Well, needless to say, this set me off. I immediately went into “Mary mode,” which is not a pretty thing. My arms go akimbo, and I start talking with attitude in a neck-slinging way. Fortunately for her, she was on the phone, and couldn’t see all this.

I said, “The DELTA.com people talked us through this yesterday. DELTA people told us what to do, and we did it. So how are we going to take care of this?”

During this rant, she did the ULTIMATE CUSTOMER SERVICE NO-NO in my book: she talked on top of me. Bad move.

She says over me, “You’re going to have to go to the airport and take care of this.”

Me: “I AM AT THE AIRPORT! So how are we going to take care of this?”
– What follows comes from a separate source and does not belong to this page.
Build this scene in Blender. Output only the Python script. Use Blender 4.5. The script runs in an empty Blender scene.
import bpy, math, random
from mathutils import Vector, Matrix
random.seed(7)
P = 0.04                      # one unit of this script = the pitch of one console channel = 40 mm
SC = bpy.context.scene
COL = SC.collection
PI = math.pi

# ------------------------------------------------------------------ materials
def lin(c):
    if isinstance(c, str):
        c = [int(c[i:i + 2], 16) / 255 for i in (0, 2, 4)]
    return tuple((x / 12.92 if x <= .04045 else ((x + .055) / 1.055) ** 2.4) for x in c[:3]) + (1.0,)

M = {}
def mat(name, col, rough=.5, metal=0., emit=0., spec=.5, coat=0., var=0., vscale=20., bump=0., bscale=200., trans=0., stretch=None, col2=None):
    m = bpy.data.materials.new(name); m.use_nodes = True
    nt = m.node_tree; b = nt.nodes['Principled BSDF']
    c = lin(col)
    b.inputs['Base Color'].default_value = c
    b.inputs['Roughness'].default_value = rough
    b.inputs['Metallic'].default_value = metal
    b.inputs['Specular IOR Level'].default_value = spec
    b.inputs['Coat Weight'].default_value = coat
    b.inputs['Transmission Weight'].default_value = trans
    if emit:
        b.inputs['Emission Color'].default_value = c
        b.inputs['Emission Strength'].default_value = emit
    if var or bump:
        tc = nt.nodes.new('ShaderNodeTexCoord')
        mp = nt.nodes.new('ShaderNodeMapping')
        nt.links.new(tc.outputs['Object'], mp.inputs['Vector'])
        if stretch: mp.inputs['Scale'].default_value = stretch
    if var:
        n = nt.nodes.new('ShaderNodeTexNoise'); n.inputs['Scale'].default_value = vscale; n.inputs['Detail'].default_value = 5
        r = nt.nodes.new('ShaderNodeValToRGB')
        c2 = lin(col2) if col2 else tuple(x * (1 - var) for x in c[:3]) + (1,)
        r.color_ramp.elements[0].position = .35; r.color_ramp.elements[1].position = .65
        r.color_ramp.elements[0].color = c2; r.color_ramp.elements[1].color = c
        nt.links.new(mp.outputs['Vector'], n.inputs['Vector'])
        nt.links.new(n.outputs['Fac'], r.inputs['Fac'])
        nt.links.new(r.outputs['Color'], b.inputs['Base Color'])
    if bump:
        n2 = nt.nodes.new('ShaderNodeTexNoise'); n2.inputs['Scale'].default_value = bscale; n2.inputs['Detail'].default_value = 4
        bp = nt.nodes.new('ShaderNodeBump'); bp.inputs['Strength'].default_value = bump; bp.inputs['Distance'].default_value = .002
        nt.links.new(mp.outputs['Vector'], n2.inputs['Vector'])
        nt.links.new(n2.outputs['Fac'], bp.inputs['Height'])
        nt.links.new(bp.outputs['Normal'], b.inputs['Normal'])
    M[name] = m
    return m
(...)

You’ll have to talk to the agent at the counter.

So during this mess, the 20-minute person in front of us finished up, and the person behind us went up next. Now THEY are in the midst of a 10-minute ordeal with what they’re trying to get fixed.

So our 10-minute run-in-and-take-care-of-this-and-get-on-with-our-day ends up taking an hour. The good news is that when we finally got to see the agent, he refunded the two tickets we’d bought on the Internet, purchased two new tickets and applied both the voucher and the certificate, which Ms. Camel-Lights said we couldn’t do.

As we were walking out, I said to Steve, “We should go ahead and pay our parking here, because at the exit, they have only one or two lanes open to pay, and about 60 lanes for the prepaid cards.” He didn’t have the ticket with him, so we just went to the car.

Sure enough, we get up to the booth, and there is one line open to pay with five cars ahead of us. We wait. No movement. A red car is at the booth. Wait some more. No movement. A few cars zip through the prepaid booths. We wait. The line behind us is growing. It’s 12:27 on Steve’s car clock. We look at the ticket for the time we arrived 11:29. Two cars behind us go over to one of the two toll booths that say “CREDIT/PREPAID,” and we wonder what that means.

Does it take a debit card? Credit card? Or is that some kind of credit for overpayment a previous time or something? People don’t look like they are waiting long enough or punching in enough numbers to be a credit card. Should we leave this line? Give it a try? Will it let us charge $2.00?

In the meantime the clock trips over past one hour making us have to pay TWO DOLLARS now instead of one. GRRRRR. HOW FUCKING LONG CAN IT TAKE TO PAY A PARKING TICKET? Finally, the red car moves, and the others move quickly through.

Steve has the ticket and two ones out for the guy. “That’ll be a dollar,” he says. There is a God.

***End Customer Service Rant***

We went to MoJo’s and ate outside.

We went to my house, and Steve did my hi-fi usability test for my ME Portfolio website. I immediately incorporated four of his suggestions. I fiddled around with the site for the rest of the day, mostly adding in all of the <META name=”author”>, <META name=”description”>, and <META name=”keyword”> HTML statements to make my web pages accessible, and verifying that all graphics had ALT tags associated with them. I also ran the spell check on each file in the site, which was tedious.

I met Joe for coffee at Helios around 8, and then we went to Flex. Van was totally, totally shit-faced there, and Rick was getting to that point. Brian arrived after a while, and eventually me, Joe, Van, and Bryan played pool, which was not a pretty site. Oh well.